§ YOUR GOAL
All lines from the beginning of the listing through the line with "fr_n = N(nt, 'ShaderNodeFresnel');" are to be copied word for word; the pictures are not.
++++++
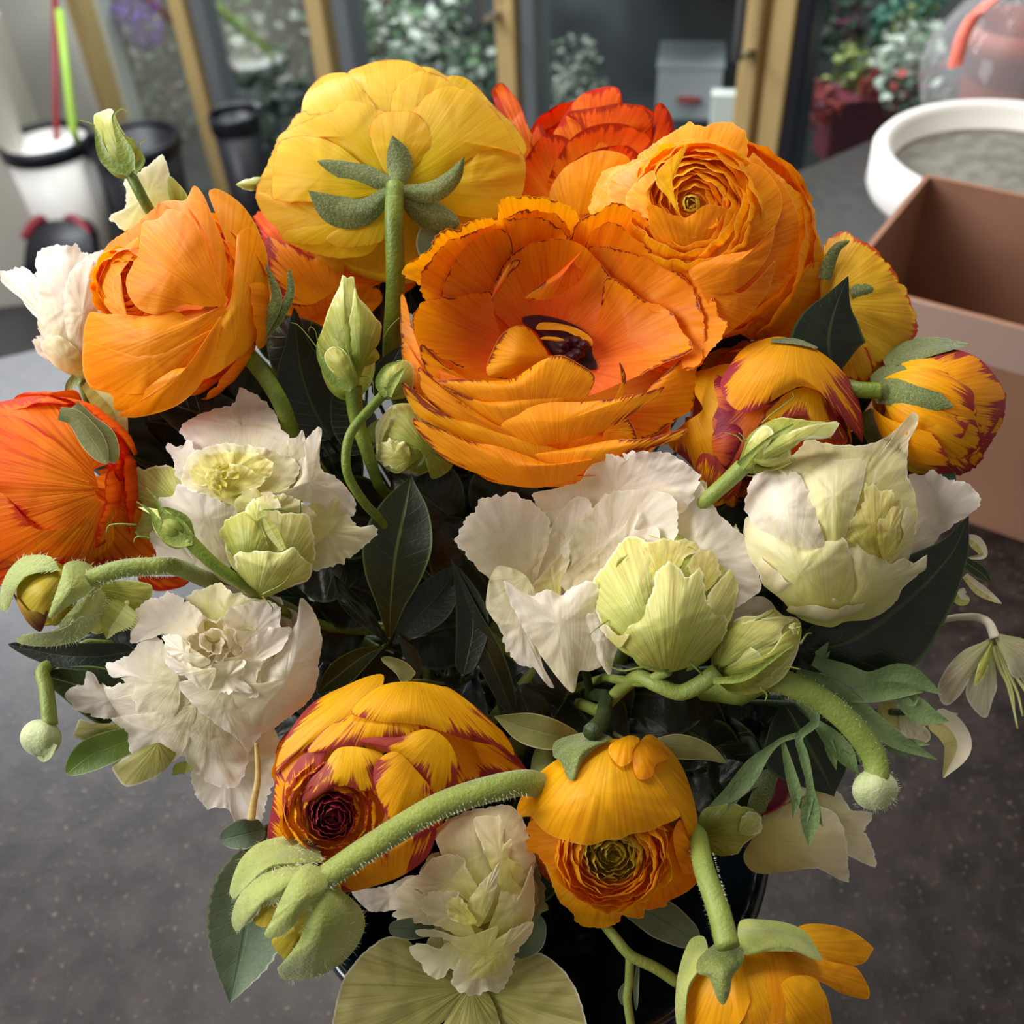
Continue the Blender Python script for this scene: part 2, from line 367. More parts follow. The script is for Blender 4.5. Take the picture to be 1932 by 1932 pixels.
M_GLASS, nt, out = nmat('pane_glass')
tb_ = N(nt, 'ShaderNodeBsdfTransparent'); tb_.inputs[0].default_value = (.93, .97, .97, 1); gb_ = N(nt, 'ShaderNodeBsdfGlossy'); gb_.inputs['Roughness'].default_value = .06
fr_n = N(nt, 'ShaderNodeFresnel'); fr_n.inputs[0].default_value = 1.3; mg_ = N(nt, 'ShaderNodeMixShader'); nt.links.new(mth(nt, 'MULTIPLY', fr_n.outputs[0], .5), mg_.inputs[0]); nt.links.new(tb_.outputs[0], mg_.inputs[1]); nt.links.new(gb_.outputs[0], mg_.inputs[2]); nt.links.new(mg_.outputs[0], out.inputs[0])

A0 = PD(1440, 330, 1.65); B0 = PD(390, 330, 2.7); A0z = Vector((A0.x, A0.y, 0)); B0z = Vector((B0.x, B0.y, 0))
CD = (B0z - A0z).normalized(); CN = Vector((-CD.y, CD.x, 0))
if CN.dot(A0z) < 0: CN = -CN                                    # away from the lens
def W(px, py, off=0.0):
    r = ray(px, py); return CP + r * (((A0z + CN * off) - CP).dot(CN) / r.dot(CN))
def along(px, py, off=0): return (W(px, py, off) - A0z).dot(CD)
def CPt(s, z, off=0): return A0z + CD * s + CN * off + Vector((0, 0, z))
FZ = -.9
# floor and walls
e = [Vector((-6, -2, FZ)), Vector((5, -2, FZ)), Vector((5, 7, FZ)), Vector((-6, 7, FZ))]
tag(mesh('floor', [*e, *[v - Vector((0, 0, .1)) for v in e]], [(0, 1, 2, 3), (4, 7, 6, 5), (0, 4, 5, 1), (1, 5, 6, 2), (2, 6, 7, 3), (3, 7, 4, 0)], M_FLOOR, None, None, False), kind='structure')
tag(box('wall_back', CPt(-4, FZ, 1.25), CD * 9, CN * .1, (0, 0, 3.2), M_WALL), kind='structure')
sL = along(178, 150)
tag(box('wall_left', CPt(sL + .06, FZ, .05), CD * 3, CN * .1, (0, 0, 3.2), M_WALL), kind='structure')
# display cooler
ck = thing('display_cooler', 'brass-framed glass-door flower cooler running along the back of the shop', 'cooler', CPt(0, FZ, 0)); 
sR = along(2300, 100)
box('back_panel', CPt(sR, FZ, .8), CD * (sL + 1.8 - sR), CN * .04, (0, 0, 2.6), M_INT, ck)
box('cooler_floor', CPt(sR, FZ, .02), CD * (sL + 1.8 - sR), CN * .78, (0, 0, .12), M_INT, ck)
mul = [(178, 20, M_BRASS, 0), (365, 26, M_BRASS, 0), (395, 26, M_GREYF, .01), (612, 30, M_BRASS, 0), (652, 26, M_GREYF, .01), (955, 34, M_BRASS, 0), (990, 26, M_GREYF, .01), (1412, 36, M_BRASS, -.01), (1462, 44, M_BRASS, 0), (1502, 26, M_DARK, .0)]
FR = {}
for px, wd, m_, of in mul:
    s0 = along(px + wd / 2, 150); s1 = along(px - wd / 2, 150)
    fo_ = box('door_frame', CPt(s0, FZ + .05, of), CD * (s1 - s0), CN * .05, (0, 0, 2.3), m_, ck, .004); fo_['_o'] = ck['_o']; FR[px] = fo_
for a, b in ((1500, 2300), (1000, 1395), (665, 938), (405, 597), (190, 352)):
    s0, s1 = along(b, 150), along(a, 150); box('glass_pane', CPt(s0, FZ + .05, .03), CD * (s1 - s0), CN * .006, (0, 0, 2.3), M_GLASS, ck)
for px in (1390, 905):
    h0 = W(px, 112 if px > 1000 else 42, -.05); tube_w('handle', [h0 + CN * .05, h0, h0 + Vector((0, 0, .12)), h0 + Vector((0, 0, .3)), h0 + Vector((0, 0, .3)) + CN * .05], [.008] * 5, M_STEEL, FR[1412 if px > 1000 else 955])
lamp = bpy.data.lights.new('cooler_fill_light', 'AREA'); lamp.shape = 'RECTANGLE'; lamp.size = 2.6; lamp.size_y = .2; lamp.energy = 36; lamp.color = (.95, 1, .98)  # unseen area light added to brighten the inside of the cooler
lo_ = bpy.data.objects.new('cooler_fill_light', lamp); COL.objects.link(lo_); lo_.location = CPt((sL + along(1400, 150)) / 2, .75, .3); lo_.rotation_euler = (0, 0, math.atan2(CD.y, CD.x))
for k, z in enumerate((-.08, .1, .28, .46)):
    s0, s1 = along(1395, 150, .45), along(1010, 150, .45)
    box('shelf', CPt(s0, z, .35), CD * (s1 - s0), CN * .42, (0, 0, .015), M_GREYF, ck)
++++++
§ SOLVED EXERCISE
Continue the Blender Python script for this scene: part 2, from line 367. More parts follow. The script is for Blender 4.5. Take the picture to be 1932 by 1932 pixels.
M_GLASS, nt, out = nmat('pane_glass')
tb_ = N(nt, 'ShaderNodeBsdfTransparent'); tb_.inputs[0].default_value = (.93, .97, .97, 1); gb_ = N(nt, 'ShaderNodeBsdfGlossy'); gb_.inputs['Roughness'].default_value = .06
fr_n = N(nt, 'ShaderNodeFresnel'); fr_n.inputs[0].default_value = 1.3; mg_ = N(nt, 'ShaderNodeMixShader'); nt.links.new(mth(nt, 'MULTIPLY', fr_n.outputs[0], .5), mg_.inputs[0]); nt.links.new(tb_.outputs[0], mg_.inputs[1]); nt.links.new(gb_.outputs[0], mg_.inputs[2]); nt.links.new(mg_.outputs[0], out.inputs[0])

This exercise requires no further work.